Hiding null findings in significant main effects

I’ve had a run of these manuscripts to review recently. A crafty slide of hand.

You run an experiment with a couple of manipulations. You analyse your results and find that the interaction isn’t significant, but at least one of the main effects is significant.

All that time spent on designing, running, analysing and writing up wasted.

Firstly, you might query that null findings are important too. I agree. Unfortunately, unless you have an air tight methodology, or it is a very controversial area, no-one is going to publish it. Even with one or other of those two things, it’s still a hard sell. I might not agree with it, but that is the current state of psychology, although there is a bit of movement recently.

However, all is not lost! With a bit of crafty editing, you can rejig your hypotheses to make out like the interaction wasn’t what you were interested in in the first place! Don’t report it! Concentrate on that one lonely main effect!

Unfortunately, there are people like me about.

If an interaction wasn’t what you were interested in then you need to justify why you looked at the same two variables in the same experiment. Not reporting it and ignoring it just isn’t good enough.
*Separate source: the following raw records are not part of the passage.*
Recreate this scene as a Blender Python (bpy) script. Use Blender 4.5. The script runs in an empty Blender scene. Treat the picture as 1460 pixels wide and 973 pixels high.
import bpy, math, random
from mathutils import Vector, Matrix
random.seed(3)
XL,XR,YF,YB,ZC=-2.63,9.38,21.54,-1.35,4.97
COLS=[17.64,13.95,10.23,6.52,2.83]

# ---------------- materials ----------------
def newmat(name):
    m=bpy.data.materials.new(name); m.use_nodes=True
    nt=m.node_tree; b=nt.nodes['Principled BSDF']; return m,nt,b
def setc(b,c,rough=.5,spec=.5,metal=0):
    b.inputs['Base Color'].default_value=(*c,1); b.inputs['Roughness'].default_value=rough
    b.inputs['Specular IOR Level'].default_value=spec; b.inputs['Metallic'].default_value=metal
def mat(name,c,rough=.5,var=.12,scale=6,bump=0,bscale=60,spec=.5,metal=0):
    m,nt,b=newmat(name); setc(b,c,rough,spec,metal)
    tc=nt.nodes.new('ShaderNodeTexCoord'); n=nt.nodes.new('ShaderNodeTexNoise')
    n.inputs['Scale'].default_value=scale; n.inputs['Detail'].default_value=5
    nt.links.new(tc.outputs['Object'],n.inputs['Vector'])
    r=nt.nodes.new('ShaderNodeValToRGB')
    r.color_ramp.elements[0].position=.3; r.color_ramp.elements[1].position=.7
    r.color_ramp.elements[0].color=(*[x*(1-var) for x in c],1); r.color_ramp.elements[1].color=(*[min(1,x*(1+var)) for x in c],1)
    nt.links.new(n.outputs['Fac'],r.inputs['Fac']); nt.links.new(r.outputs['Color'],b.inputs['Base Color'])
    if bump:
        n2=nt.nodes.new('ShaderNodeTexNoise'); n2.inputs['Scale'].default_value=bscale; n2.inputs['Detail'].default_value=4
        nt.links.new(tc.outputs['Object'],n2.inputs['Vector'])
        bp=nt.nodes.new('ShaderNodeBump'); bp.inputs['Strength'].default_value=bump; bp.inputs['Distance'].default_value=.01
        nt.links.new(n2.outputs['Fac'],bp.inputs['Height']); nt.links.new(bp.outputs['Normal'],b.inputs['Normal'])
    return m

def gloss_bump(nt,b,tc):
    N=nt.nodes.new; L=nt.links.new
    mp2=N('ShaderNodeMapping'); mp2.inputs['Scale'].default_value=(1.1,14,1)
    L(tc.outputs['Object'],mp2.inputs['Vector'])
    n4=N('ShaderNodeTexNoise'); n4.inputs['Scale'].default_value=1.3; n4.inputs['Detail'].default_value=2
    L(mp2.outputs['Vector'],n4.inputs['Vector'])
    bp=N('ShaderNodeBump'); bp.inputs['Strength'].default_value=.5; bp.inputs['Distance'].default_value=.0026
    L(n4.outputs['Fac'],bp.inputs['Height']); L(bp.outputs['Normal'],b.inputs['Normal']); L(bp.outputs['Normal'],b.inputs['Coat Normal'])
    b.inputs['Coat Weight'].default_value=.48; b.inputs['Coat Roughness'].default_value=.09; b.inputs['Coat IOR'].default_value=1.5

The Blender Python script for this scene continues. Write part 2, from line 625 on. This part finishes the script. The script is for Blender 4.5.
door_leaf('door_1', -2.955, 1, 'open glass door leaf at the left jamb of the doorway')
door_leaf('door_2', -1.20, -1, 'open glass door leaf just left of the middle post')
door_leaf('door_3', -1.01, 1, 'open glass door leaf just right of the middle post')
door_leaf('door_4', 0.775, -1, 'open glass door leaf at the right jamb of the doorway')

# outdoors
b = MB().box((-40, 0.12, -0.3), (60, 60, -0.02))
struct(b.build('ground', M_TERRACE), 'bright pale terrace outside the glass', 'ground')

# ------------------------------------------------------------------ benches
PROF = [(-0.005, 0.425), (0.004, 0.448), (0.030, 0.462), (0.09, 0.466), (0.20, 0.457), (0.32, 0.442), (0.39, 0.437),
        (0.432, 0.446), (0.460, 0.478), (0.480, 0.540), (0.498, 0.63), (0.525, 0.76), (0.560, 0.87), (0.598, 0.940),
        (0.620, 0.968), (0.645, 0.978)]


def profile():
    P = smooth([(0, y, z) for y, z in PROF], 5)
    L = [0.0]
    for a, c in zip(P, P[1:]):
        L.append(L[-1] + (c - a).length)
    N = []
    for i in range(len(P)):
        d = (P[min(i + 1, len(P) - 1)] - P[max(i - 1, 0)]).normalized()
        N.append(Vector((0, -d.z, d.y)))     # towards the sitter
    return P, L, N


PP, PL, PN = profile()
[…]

Basically, if your interaction isn’t significant, you need to back away from the word processor, and give some thought as to what is actually going on. Why is there no interaction? Is it simply a power issue? Perhaps it is an important finding that there is no interaction? What the heck is going on?

So, if your interaction isn’t significant, don’t rush to publish. You have half a story. More work is needed. There is a chance that you *might* be able to slip it past the reviewers and editor but if they catch you, there is a big bitch slap down coming your way.

And it is never nice to be told you’re shit at stats.